▶ _Your objective_
Can you return the records below exactly as they stand, but only from the first line through the one with "meter((21.6, 23.4, -.37), 'blue"?

▶ _Dataset records_

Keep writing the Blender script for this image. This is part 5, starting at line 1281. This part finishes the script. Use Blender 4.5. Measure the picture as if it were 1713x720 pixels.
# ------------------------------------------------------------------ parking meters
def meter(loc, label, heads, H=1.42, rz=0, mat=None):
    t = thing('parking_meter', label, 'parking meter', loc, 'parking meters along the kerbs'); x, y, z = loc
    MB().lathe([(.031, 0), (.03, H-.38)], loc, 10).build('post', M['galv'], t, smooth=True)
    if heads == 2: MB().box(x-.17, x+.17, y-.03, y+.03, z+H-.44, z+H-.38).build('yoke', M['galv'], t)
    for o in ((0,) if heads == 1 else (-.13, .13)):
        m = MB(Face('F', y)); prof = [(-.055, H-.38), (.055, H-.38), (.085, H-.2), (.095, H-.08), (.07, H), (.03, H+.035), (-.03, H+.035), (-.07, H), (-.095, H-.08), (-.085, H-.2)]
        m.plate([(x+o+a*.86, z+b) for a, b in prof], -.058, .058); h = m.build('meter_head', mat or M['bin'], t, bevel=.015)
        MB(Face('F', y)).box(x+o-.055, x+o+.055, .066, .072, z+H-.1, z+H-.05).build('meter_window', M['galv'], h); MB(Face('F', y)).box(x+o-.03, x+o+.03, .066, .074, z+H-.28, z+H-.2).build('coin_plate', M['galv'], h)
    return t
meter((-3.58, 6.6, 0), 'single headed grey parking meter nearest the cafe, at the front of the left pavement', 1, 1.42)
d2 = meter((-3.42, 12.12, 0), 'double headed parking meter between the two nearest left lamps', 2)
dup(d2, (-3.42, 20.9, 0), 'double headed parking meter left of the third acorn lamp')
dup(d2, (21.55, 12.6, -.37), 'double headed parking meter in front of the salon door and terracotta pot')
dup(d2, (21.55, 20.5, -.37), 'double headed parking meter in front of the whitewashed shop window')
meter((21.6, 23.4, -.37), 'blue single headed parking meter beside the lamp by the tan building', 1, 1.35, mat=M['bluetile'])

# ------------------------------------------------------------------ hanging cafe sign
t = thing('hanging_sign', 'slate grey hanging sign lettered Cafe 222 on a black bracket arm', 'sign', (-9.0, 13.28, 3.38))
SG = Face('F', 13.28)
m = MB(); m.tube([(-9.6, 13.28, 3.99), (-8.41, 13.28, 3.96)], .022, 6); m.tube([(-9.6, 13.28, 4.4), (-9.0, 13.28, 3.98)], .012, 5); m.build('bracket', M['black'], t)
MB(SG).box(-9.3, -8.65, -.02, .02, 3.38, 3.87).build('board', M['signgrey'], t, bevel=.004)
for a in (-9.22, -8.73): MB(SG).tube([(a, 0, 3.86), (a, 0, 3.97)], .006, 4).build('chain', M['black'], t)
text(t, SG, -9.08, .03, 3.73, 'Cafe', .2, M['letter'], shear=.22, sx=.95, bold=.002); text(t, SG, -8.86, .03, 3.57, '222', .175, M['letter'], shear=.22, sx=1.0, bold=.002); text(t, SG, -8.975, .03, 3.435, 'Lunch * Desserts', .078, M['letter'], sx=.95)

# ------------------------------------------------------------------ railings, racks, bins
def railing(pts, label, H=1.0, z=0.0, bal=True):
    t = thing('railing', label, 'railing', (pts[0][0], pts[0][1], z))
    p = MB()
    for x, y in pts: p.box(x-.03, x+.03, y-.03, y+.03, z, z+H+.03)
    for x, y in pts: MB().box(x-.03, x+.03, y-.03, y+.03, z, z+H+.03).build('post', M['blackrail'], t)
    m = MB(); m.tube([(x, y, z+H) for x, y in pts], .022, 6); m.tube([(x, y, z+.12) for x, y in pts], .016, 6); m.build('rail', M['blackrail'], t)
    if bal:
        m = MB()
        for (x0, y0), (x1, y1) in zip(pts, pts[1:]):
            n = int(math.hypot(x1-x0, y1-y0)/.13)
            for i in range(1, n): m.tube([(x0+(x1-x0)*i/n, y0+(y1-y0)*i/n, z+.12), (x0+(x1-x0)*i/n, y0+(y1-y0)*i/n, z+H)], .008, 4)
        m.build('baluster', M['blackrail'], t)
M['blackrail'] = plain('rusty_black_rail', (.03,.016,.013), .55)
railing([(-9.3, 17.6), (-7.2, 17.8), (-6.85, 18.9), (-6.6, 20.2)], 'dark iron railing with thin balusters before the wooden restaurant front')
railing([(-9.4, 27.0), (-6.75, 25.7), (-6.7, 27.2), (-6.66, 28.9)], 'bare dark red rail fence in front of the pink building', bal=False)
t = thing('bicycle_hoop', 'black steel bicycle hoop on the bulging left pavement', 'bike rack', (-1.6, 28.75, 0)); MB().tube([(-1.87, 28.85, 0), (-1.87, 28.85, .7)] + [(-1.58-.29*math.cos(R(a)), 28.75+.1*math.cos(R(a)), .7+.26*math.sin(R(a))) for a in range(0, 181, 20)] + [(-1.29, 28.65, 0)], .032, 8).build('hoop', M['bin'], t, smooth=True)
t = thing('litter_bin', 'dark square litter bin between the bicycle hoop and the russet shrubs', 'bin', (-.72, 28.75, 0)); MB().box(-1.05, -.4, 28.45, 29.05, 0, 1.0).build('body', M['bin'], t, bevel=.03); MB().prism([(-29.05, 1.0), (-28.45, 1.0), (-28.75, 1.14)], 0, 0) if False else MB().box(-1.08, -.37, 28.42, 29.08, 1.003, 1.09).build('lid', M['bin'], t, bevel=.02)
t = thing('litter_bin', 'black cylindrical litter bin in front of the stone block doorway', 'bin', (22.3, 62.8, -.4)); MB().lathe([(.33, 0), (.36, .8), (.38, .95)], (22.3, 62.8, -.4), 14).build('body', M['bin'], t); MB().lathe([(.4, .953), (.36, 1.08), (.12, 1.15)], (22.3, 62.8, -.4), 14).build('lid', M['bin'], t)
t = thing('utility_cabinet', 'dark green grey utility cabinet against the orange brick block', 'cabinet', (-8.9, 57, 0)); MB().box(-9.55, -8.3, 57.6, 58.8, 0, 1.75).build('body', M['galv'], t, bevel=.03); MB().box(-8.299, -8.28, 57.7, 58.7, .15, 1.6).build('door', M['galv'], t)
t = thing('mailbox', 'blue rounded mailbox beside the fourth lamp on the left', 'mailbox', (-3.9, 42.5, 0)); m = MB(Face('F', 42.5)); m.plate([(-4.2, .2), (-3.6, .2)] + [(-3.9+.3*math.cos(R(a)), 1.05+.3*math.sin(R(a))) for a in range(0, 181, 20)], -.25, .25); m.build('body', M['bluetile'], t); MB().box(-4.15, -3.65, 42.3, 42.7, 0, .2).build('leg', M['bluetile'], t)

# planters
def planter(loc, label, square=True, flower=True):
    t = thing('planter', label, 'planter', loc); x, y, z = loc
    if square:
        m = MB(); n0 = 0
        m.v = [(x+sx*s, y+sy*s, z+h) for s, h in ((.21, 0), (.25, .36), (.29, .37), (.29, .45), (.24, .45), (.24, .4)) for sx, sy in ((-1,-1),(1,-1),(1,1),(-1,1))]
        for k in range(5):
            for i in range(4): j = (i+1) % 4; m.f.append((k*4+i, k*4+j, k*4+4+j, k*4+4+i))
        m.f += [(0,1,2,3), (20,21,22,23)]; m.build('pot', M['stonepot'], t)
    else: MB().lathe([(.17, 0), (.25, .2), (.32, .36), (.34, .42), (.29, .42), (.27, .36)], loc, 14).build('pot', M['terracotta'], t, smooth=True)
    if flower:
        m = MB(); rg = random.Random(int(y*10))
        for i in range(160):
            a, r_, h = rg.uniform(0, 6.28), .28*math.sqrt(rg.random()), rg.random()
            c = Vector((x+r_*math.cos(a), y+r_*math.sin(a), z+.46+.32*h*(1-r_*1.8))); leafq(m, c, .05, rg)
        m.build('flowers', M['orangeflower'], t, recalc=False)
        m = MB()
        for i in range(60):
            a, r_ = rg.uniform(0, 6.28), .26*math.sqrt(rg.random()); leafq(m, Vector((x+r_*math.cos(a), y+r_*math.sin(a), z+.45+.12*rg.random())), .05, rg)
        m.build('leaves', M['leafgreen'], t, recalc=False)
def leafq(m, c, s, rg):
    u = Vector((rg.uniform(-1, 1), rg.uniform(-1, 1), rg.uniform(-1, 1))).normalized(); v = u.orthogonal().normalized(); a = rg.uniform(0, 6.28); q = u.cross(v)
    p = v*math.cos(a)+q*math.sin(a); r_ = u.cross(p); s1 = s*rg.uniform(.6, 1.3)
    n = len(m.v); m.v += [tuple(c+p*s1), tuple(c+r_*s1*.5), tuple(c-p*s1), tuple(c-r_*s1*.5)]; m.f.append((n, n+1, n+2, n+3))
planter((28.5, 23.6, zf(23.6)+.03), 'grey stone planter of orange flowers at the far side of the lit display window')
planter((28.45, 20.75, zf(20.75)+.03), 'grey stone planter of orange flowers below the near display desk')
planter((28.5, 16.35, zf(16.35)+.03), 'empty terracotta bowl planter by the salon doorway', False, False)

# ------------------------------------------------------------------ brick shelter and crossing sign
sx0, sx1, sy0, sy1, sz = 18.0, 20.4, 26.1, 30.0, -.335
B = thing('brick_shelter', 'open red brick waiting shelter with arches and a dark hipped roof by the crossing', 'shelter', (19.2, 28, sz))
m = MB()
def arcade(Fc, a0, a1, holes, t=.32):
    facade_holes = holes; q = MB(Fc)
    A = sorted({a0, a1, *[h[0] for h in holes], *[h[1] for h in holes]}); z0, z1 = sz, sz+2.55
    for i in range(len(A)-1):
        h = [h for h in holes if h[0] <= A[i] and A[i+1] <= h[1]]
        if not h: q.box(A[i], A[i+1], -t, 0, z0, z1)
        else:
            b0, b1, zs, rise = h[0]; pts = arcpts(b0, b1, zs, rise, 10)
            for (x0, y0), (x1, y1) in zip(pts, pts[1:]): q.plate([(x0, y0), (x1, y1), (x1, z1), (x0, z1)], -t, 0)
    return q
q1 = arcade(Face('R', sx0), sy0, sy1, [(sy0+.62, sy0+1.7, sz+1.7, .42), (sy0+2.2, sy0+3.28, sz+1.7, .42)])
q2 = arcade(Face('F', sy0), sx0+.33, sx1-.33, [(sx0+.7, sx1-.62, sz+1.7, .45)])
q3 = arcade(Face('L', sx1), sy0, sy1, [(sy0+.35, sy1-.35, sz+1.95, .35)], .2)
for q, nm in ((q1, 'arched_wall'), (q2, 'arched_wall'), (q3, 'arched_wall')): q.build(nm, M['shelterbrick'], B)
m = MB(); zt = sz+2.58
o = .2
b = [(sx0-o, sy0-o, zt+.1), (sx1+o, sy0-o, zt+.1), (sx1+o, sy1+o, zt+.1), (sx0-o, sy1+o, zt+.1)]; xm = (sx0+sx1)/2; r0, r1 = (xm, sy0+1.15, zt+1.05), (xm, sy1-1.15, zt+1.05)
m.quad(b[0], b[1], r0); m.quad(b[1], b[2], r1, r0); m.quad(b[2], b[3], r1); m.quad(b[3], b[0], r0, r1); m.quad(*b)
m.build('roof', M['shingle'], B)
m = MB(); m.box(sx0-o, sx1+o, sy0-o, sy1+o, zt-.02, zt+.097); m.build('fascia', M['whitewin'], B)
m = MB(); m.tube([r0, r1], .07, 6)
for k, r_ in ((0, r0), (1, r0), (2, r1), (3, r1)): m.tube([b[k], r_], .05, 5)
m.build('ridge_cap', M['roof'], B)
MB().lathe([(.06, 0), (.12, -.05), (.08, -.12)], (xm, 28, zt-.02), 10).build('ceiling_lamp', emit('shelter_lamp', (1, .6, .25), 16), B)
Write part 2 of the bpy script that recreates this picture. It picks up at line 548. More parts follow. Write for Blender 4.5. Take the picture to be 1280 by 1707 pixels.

▶ _Task answer_
Keep writing the Blender script for this image. This is part 5, starting at line 1281. This part finishes the script. Use Blender 4.5. Measure the picture as if it were 1713x720 pixels.
# ------------------------------------------------------------------ parking meters
def meter(loc, label, heads, H=1.42, rz=0, mat=None):
    t = thing('parking_meter', label, 'parking meter', loc, 'parking meters along the kerbs'); x, y, z = loc
    MB().lathe([(.031, 0), (.03, H-.38)], loc, 10).build('post', M['galv'], t, smooth=True)
    if heads == 2: MB().box(x-.17, x+.17, y-.03, y+.03, z+H-.44, z+H-.38).build('yoke', M['galv'], t)
    for o in ((0,) if heads == 1 else (-.13, .13)):
        m = MB(Face('F', y)); prof = [(-.055, H-.38), (.055, H-.38), (.085, H-.2), (.095, H-.08), (.07, H), (.03, H+.035), (-.03, H+.035), (-.07, H), (-.095, H-.08), (-.085, H-.2)]
        m.plate([(x+o+a*.86, z+b) for a, b in prof], -.058, .058); h = m.build('meter_head', mat or M['bin'], t, bevel=.015)
        MB(Face('F', y)).box(x+o-.055, x+o+.055, .066, .072, z+H-.1, z+H-.05).build('meter_window', M['galv'], h); MB(Face('F', y)).box(x+o-.03, x+o+.03, .066, .074, z+H-.28, z+H-.2).build('coin_plate', M['galv'], h)
    return t
meter((-3.58, 6.6, 0), 'single headed grey parking meter nearest the cafe, at the front of the left pavement', 1, 1.42)
d2 = meter((-3.42, 12.12, 0), 'double headed parking meter between the two nearest left lamps', 2)
dup(d2, (-3.42, 20.9, 0), 'double headed parking meter left of the third acorn lamp')
dup(d2, (21.55, 12.6, -.37), 'double headed parking meter in front of the salon door and terracotta pot')
dup(d2, (21.55, 20.5, -.37), 'double headed parking meter in front of the whitewashed shop window')
meter((21.6, 23.4, -.37), 'blue single headed parking meter beside the lamp by the tan building', 1, 1.35, mat=M['bluetile'])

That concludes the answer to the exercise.